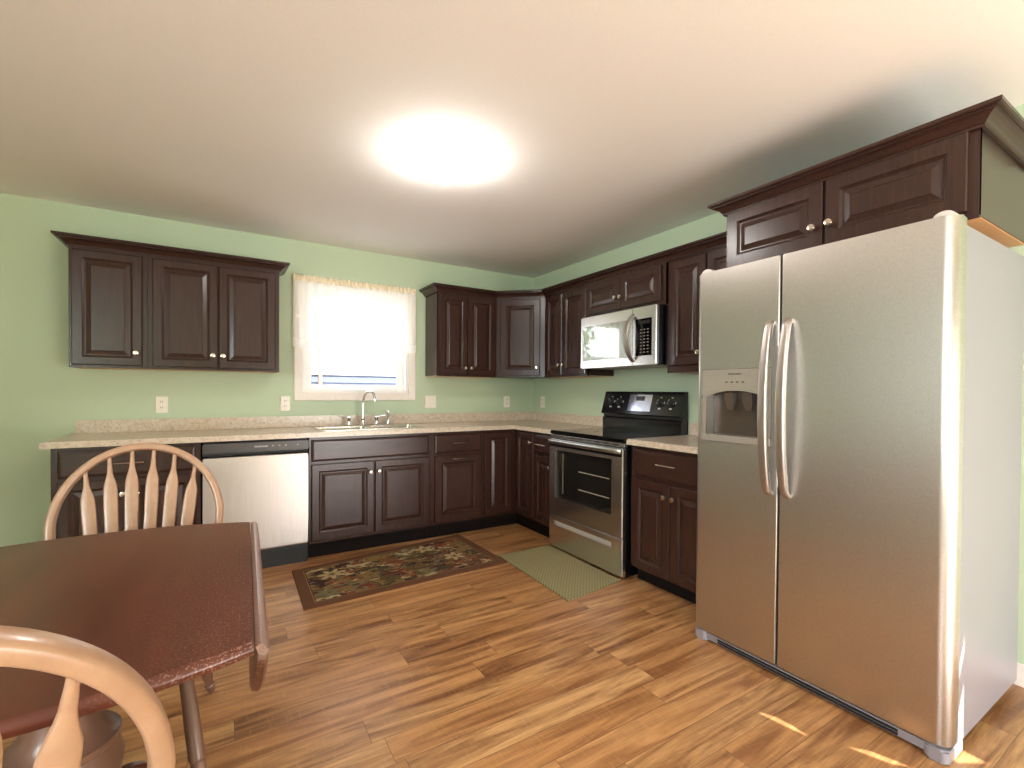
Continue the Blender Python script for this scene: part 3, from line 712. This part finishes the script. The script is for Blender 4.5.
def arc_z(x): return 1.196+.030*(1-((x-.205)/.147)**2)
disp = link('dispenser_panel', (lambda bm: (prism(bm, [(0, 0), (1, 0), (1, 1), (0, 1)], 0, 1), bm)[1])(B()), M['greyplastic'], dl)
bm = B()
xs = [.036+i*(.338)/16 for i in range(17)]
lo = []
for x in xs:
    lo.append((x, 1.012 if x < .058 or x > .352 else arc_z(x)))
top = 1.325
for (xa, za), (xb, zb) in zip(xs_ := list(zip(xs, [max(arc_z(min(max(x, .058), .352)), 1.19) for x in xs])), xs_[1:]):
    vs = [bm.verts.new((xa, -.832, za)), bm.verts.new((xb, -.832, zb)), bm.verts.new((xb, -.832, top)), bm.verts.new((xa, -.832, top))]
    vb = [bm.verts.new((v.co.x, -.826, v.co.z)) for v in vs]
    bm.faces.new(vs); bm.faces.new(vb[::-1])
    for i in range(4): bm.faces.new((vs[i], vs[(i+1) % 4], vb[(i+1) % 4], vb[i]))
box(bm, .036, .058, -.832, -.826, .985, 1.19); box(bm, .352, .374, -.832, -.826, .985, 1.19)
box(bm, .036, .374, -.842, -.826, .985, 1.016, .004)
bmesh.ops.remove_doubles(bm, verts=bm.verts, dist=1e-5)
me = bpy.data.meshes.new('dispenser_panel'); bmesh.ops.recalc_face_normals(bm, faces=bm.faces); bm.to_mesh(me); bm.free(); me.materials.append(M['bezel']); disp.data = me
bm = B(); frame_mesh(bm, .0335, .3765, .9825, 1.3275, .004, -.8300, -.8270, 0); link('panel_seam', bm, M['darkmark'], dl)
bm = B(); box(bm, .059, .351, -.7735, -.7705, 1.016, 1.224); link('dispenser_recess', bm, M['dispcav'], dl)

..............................

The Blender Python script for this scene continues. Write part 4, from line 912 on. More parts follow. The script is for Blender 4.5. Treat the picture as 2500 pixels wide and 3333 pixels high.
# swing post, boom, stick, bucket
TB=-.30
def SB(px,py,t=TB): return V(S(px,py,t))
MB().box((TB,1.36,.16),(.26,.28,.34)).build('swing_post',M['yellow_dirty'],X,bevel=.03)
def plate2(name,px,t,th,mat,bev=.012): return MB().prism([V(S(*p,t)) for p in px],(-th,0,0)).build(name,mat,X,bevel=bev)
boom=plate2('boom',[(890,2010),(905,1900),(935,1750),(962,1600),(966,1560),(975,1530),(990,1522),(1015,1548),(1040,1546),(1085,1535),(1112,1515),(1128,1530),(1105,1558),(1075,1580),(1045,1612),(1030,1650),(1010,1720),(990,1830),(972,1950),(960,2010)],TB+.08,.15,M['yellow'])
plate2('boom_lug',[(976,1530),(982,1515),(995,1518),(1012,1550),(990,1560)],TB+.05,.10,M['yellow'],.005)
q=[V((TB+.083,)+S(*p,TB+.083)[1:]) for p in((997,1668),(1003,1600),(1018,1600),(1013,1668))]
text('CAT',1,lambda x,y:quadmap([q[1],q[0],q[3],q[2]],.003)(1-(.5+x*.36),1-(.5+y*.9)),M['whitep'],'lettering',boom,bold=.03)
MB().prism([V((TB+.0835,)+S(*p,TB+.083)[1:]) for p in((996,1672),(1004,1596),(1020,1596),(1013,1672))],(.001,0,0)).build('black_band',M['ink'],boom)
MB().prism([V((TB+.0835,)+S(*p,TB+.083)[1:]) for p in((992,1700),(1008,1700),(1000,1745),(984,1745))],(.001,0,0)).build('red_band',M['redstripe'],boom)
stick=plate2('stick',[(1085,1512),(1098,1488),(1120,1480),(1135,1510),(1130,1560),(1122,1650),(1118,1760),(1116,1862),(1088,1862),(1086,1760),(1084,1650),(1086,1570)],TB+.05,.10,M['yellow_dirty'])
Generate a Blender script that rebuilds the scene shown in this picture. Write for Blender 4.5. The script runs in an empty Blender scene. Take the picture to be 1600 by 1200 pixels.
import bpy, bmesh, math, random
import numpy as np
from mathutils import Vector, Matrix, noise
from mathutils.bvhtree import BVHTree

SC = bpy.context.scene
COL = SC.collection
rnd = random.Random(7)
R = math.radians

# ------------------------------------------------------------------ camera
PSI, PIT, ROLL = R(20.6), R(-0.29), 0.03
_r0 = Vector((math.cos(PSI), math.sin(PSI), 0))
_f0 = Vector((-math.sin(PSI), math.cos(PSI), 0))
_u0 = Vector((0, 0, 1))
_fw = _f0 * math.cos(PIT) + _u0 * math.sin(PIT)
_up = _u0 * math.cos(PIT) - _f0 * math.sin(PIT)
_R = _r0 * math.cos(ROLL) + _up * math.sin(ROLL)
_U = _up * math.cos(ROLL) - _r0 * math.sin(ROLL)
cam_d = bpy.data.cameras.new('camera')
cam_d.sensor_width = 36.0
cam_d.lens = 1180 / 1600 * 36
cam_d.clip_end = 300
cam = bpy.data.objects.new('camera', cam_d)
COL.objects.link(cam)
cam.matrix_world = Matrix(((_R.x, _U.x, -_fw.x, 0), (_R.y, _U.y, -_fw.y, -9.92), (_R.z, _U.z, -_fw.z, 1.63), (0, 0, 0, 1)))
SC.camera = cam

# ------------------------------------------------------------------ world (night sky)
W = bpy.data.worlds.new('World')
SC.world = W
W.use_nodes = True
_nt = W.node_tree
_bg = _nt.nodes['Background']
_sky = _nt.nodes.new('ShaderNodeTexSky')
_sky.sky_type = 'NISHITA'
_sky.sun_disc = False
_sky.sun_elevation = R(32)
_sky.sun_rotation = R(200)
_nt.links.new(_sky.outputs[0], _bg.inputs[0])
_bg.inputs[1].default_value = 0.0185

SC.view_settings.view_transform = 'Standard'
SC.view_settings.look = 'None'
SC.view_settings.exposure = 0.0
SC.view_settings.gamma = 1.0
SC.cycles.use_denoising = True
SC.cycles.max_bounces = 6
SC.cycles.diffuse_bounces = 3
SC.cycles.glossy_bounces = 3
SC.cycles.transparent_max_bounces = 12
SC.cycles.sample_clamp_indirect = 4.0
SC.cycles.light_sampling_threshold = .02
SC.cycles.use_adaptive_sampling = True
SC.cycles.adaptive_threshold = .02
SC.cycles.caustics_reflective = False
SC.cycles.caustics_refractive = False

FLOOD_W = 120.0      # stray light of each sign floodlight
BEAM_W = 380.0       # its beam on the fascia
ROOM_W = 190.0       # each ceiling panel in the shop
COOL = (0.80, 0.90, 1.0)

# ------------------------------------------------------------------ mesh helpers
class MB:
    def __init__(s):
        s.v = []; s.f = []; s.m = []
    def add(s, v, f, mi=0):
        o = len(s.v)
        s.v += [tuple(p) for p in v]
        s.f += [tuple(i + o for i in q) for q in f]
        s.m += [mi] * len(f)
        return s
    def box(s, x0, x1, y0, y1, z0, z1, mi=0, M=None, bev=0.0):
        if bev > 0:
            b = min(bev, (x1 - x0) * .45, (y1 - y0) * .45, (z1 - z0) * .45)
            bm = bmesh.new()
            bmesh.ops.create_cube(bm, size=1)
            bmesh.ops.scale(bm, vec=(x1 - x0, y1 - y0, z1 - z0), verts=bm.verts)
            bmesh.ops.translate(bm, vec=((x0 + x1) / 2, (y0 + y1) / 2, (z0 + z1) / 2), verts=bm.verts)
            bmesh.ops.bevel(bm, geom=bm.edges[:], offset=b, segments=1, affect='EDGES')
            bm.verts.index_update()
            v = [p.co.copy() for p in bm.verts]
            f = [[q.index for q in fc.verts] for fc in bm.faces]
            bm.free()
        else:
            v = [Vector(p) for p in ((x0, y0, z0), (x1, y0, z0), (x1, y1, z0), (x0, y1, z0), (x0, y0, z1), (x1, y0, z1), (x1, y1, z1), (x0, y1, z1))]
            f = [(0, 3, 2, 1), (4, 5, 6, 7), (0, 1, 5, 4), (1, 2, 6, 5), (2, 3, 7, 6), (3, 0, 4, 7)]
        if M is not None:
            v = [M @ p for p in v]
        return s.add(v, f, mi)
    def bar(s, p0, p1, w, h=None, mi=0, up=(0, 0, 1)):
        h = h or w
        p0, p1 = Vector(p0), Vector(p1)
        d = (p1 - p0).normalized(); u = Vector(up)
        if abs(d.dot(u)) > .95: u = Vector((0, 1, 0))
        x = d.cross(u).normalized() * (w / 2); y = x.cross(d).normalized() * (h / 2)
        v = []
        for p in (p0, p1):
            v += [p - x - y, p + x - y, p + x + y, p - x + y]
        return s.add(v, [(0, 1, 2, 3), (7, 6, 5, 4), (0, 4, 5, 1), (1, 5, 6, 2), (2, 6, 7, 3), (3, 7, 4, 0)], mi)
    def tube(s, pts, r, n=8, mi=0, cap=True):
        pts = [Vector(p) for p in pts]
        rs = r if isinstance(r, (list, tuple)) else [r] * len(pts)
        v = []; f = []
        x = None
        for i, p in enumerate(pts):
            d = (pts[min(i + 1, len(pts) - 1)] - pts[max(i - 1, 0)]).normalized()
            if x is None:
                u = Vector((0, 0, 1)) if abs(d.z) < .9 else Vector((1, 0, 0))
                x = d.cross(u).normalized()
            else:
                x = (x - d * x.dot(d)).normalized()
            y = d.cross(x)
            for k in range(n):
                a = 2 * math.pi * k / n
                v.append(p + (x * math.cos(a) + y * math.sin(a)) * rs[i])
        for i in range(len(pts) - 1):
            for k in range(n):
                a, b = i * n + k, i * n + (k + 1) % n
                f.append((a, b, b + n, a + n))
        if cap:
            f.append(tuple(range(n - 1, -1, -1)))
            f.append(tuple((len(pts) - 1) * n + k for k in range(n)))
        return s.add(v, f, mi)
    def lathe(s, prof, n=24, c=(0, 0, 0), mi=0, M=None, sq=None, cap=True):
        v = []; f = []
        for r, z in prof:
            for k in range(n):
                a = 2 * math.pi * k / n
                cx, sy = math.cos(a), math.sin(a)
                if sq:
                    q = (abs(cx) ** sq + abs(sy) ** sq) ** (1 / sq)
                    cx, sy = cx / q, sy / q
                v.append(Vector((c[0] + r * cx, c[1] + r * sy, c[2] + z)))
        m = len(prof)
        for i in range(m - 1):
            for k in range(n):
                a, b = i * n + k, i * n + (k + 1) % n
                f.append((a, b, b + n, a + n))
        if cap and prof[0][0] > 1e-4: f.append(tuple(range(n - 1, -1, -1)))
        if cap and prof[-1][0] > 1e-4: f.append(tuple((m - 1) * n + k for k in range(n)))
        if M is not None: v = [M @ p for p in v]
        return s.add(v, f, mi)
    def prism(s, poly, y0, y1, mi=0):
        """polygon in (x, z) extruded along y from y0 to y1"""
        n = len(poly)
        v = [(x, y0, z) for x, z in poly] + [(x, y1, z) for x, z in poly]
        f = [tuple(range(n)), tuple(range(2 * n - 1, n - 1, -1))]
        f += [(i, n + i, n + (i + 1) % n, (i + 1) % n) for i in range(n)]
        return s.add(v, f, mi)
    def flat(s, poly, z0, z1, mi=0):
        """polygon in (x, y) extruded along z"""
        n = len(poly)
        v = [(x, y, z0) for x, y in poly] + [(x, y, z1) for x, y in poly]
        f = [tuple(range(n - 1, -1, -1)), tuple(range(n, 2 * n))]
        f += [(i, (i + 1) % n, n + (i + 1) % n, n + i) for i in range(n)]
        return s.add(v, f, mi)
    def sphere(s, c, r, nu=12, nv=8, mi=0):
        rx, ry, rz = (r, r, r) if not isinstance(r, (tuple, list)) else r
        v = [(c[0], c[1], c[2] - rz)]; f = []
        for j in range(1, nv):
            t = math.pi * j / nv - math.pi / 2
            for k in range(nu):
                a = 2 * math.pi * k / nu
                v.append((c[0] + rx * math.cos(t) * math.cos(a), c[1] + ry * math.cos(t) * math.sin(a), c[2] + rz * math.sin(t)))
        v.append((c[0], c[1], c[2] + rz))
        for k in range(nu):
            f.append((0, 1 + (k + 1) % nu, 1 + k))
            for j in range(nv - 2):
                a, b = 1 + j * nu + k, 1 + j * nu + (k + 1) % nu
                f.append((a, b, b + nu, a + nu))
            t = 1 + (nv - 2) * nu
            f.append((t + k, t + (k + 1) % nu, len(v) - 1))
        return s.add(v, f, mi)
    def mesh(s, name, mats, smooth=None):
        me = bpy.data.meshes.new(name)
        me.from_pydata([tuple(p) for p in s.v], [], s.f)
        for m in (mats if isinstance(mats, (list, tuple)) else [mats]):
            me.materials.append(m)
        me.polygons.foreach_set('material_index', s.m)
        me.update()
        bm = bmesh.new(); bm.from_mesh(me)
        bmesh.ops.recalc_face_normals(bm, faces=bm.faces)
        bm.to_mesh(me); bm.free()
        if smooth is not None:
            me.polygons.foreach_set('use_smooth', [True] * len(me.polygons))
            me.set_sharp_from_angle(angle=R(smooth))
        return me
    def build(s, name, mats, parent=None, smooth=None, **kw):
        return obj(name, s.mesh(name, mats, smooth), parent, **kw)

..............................

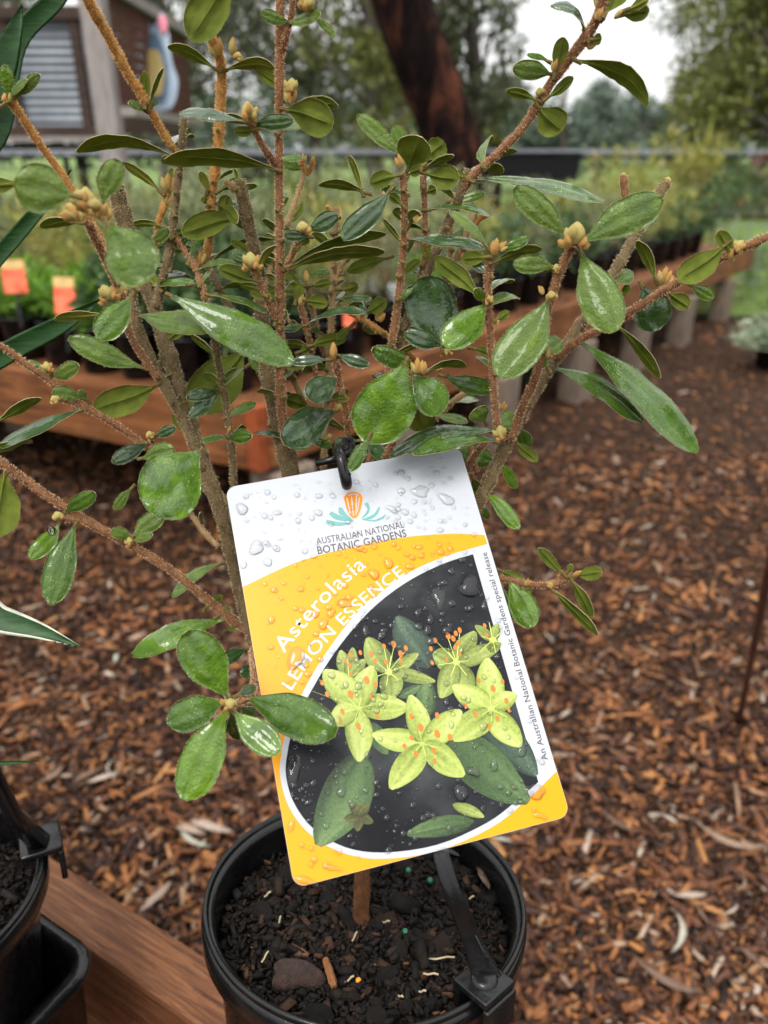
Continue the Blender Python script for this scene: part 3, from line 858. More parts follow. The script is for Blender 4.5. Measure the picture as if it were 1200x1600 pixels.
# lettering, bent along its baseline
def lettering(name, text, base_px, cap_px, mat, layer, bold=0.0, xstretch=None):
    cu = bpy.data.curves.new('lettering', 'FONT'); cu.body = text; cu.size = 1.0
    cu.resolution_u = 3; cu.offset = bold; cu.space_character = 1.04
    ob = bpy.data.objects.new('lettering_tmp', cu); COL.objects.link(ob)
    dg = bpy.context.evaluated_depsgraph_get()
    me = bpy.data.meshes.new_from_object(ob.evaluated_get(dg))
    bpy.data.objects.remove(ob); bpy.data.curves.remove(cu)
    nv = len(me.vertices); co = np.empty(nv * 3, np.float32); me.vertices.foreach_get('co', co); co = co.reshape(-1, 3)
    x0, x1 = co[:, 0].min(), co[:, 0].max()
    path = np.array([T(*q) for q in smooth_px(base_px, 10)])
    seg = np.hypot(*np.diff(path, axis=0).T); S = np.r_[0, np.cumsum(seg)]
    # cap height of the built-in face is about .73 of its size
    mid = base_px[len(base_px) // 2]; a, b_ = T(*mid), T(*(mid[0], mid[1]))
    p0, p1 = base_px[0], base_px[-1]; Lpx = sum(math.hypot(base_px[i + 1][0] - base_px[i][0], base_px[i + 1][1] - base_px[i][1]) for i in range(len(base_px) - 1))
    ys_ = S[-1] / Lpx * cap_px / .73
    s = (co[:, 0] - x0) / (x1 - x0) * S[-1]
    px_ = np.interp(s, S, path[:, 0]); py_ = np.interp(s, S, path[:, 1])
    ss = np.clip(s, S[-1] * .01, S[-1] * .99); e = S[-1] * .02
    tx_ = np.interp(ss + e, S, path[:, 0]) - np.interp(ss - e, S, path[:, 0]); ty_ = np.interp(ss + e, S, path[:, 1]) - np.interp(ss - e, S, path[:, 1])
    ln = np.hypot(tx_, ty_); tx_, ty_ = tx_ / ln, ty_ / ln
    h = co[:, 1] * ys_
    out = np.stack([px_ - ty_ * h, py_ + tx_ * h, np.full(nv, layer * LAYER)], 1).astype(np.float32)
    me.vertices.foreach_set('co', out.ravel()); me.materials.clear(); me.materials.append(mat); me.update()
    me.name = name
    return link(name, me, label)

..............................

## What this task involves
Of the lines above, retype only those from the line containing "script. The script is for Blender 4.5." through the line containing "bm = B(); box(bm, .059, .351, -.7735, -.7705, 1.016, 1.224);", including both, exactly.

## Expected answer
Continue the Blender Python script for this scene: part 3, from line 712. This part finishes the script. The script is for Blender 4.5.
def arc_z(x): return 1.196+.030*(1-((x-.205)/.147)**2)
disp = link('dispenser_panel', (lambda bm: (prism(bm, [(0, 0), (1, 0), (1, 1), (0, 1)], 0, 1), bm)[1])(B()), M['greyplastic'], dl)
bm = B()
xs = [.036+i*(.338)/16 for i in range(17)]
lo = []
for x in xs:
    lo.append((x, 1.012 if x < .058 or x > .352 else arc_z(x)))
top = 1.325
for (xa, za), (xb, zb) in zip(xs_ := list(zip(xs, [max(arc_z(min(max(x, .058), .352)), 1.19) for x in xs])), xs_[1:]):
    vs = [bm.verts.new((xa, -.832, za)), bm.verts.new((xb, -.832, zb)), bm.verts.new((xb, -.832, top)), bm.verts.new((xa, -.832, top))]
    vb = [bm.verts.new((v.co.x, -.826, v.co.z)) for v in vs]
    bm.faces.new(vs); bm.faces.new(vb[::-1])
    for i in range(4): bm.faces.new((vs[i], vs[(i+1) % 4], vb[(i+1) % 4], vb[i]))
box(bm, .036, .058, -.832, -.826, .985, 1.19); box(bm, .352, .374, -.832, -.826, .985, 1.19)
box(bm, .036, .374, -.842, -.826, .985, 1.016, .004)
bmesh.ops.remove_doubles(bm, verts=bm.verts, dist=1e-5)
me = bpy.data.meshes.new('dispenser_panel'); bmesh.ops.recalc_face_normals(bm, faces=bm.faces); bm.to_mesh(me); bm.free(); me.materials.append(M['bezel']); disp.data = me
bm = B(); frame_mesh(bm, .0335, .3765, .9825, 1.3275, .004, -.8300, -.8270, 0); link('panel_seam', bm, M['darkmark'], dl)
bm = B(); box(bm, .059, .351, -.7735, -.7705, 1.016, 1.224); link('dispenser_recess', bm, M['dispcav'], dl)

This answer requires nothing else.